Monday, November 03, 2008

Not surprisingly it's not even agreed if this is the "best race ever"

I was really busy this weekend with the homeless awareness project, Tent City, but I did read a few political articles from this weekend. On Saturday I noticed that David Broder proclaimed the election of 2008, The Amazing Race. His closing statements:

For decades, I have said that the 1960 Kennedy-Nixon campaign was the best I ever saw. But most of the drama in that contest came after Labor Day. This time, the excitement was generously distributed over a whole year, with moments of genuine humor from Huckabee, a torrent of uninhibited conversation from McCain and Biden, and rare eloquence from Obama and both Clintons. The country faces a choice between two men who both promise the nation a more principled, less partisan leadership.

And meanwhile, what a show it has been -- the best campaign I've ever covered.

Then today, Fred Barnes states, The Best Presidential Campaign Ever?
Not by a long shot.
His opening statement:
Was the 2008 presidential campaign the greatest ever? The conventional wisdom in the political community and the media seems to be congealing around that idea.
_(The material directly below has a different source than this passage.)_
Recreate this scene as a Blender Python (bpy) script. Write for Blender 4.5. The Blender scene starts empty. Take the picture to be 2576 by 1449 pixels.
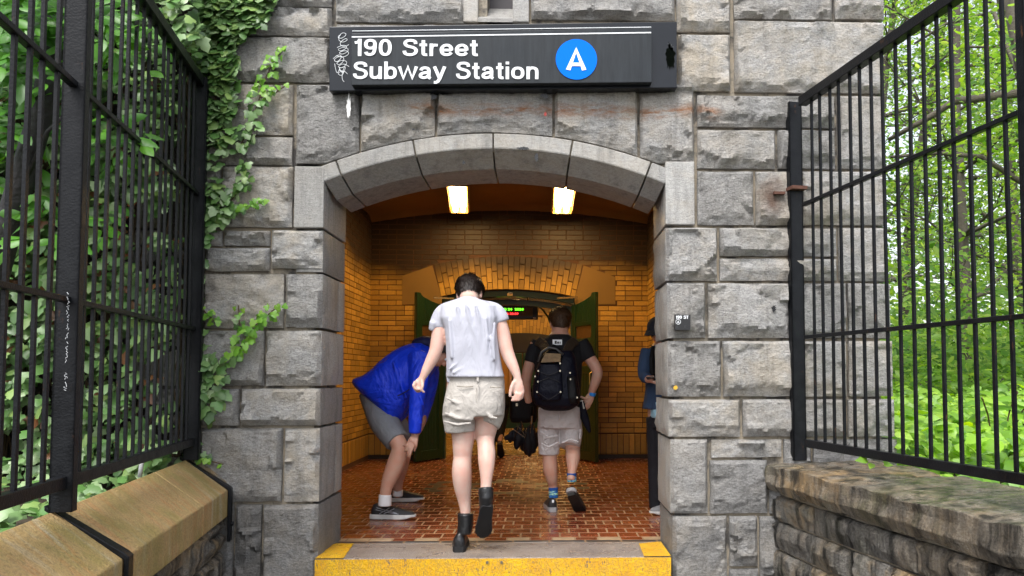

David Broder, the political columnist of the Washington Post, thinks the 2008 race was best he's ever covered. Was it really that good? I don't think so. In important ways, this year's campaign was one of the worst.

I recommend reading both, since it's pretty clear both men are coming from a very different point of view. Especially when it comes to Palin. What Broder writes:
In St. Paul, the Republicans cheered McCain's surprise choice of a new heroine, Alaska Gov. Sarah Palin, as his vice presidential candidate. Listening to the roars that rocked the hall, I was transported back to San Francisco's Moscone Center in 1984, when Walter Mondale made Geraldine Ferraro the first woman on a national ticket. In both cases, the euphoria was as genuine as it was short-lived. Neither woman was able to establish herself as a plausible "heartbeat away" from the presidency.

What Barnes writes:
And there was one special highlight of this year's race: the selection by McCain of Alaska governor Sarah Palin as his vice presidential running mate. From her first public appearance with McCain, Palin was a star. Only one other Republican can match her stage presence, California Governor Arnold Schwarzenegger. Since he's foreign-born, he can't serve as president. She can.

That's one thing that has remained constant, reading two totally different opinions on the same event or person, and trying to discover where the actual truth lies...

5 comments:

Nunzia Rider said...

If this is the best campaign ever, I really should retire.

Unknown said...

I wondered how you were going to feel about that one.

:-)

Nunzia Rider said...

Ha. I was thinking maybe the worst ever, but I'd have to look a little closer at some of the mudslinging campaigns of the 1800s to be sure.

Unknown said...

I don't think this is the worst ever, only because some of the campaigns in history have been much worse.

Personally, this campaign did point out the power of the internet and the media, more so than any recent election. That has been both good and bad, and it's up to us to either use this a way we can improve or a way we can go lower...

Scott G said...

It may be one of the most interesting and maybe historically significant for racial and gender issues, but it has not even come close to what I imagine the 1860 election was like.

Plus, depending on the outcome, it could do more to divide the nation then the 1860 election did. Either side that loses can claim some wrong and their supporters will never let it go.